In the late 2000’s Facebook launched its Social Graph. In the early 2010’s Linkedin popularized the concept of an Economic Graph. In both cases, these companies saw the power of connecting data into a “linked-entity” model. Sqrrl has been doing the same type of work in cybersecurity since 2014 via its Security Behavior Graph, which powers the Sqrrl Threat Hunting Platform (THP).

Over the last month, we have been closely following some interesting developments in “Security Graphs”. Two major players, Microsoft and Oracle, began rolling out their own Security Graph products.
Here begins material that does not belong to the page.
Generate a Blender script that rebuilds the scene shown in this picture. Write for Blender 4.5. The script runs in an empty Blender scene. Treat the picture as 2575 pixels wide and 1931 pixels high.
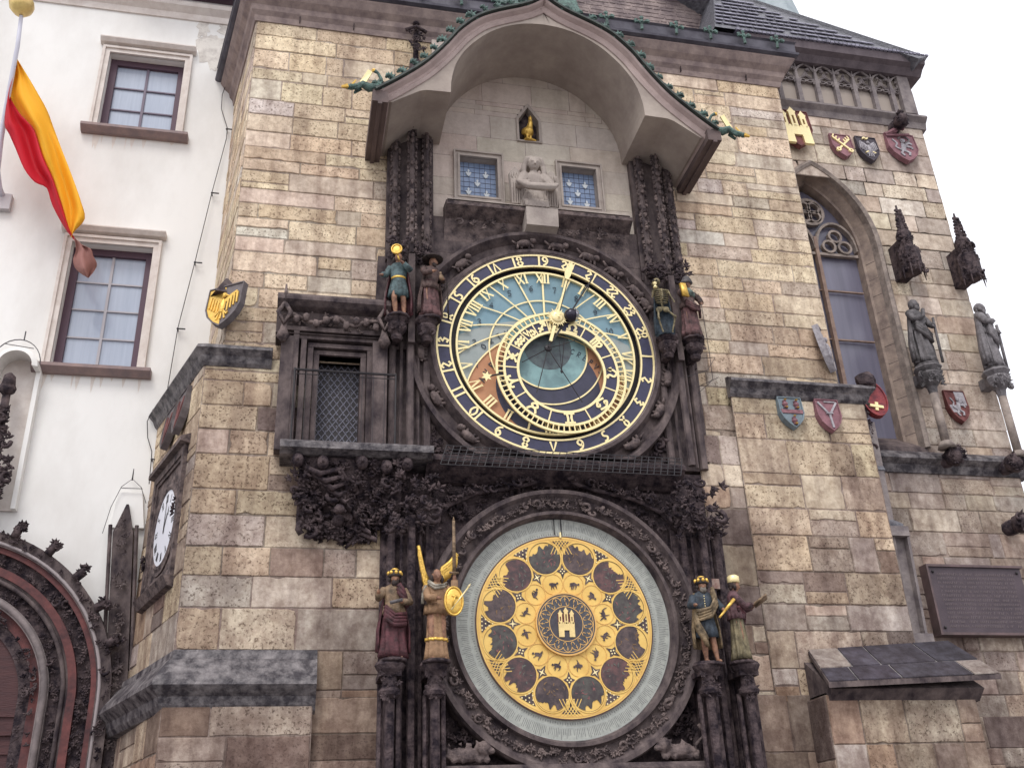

Last week Oracle’s Larry Ellison picked a fight with Splunk during his keynote at Oracle OpenWorld 2017 in front of a cheering 60,000 crowd. He said, “Oracle Management Cloud (OMC) is a complete data architecture through a unified entity model that spans topology, telemetry, associations, and threats. Splunk has no real entity model and leaves data in many disparate vendor models.”

This “unified entity model” that Ellison refers to appears to be Oracle’s first foray into Security Graphs. It doesn’t yet appear that Oracle is using any graph visualizations, but it sounds like they are leveraging a graph data model.

Microsoft has a bit more experience with graph concepts with its acquisition of Linkedin in 2016, the publishing of the Microsoft Graph in 2015, and more recently promoting its Intelligent Security Graph, which fuses together threat intelligence and detections from across its global network.

For Sqrrl, these moves by Microsoft and Oracle are strong validation that our Security Behavior Graph approach is the right one. Further, Sqrrl’s approach is complementary to what both Microsoft and Oracle are doing. Similar to Sqrrl’s integration with Splunk, analysts within Security Operations Centers can leverage Oracle or Microsoft for alerting, and then fuse those alerts into Sqrrl’s Security Behavior Graph and leverage Sqrrl’s interactive link analysis capabilities to easily pivot through these alerts and hunt for attack narratives. Sqrrl’s new Risk Triggers capability enables those analysts to create a comprehensive view of risk across an organization by aggregating risk across Sqrrl analytics, external alerts, threat intelligence, and vulnerability scans.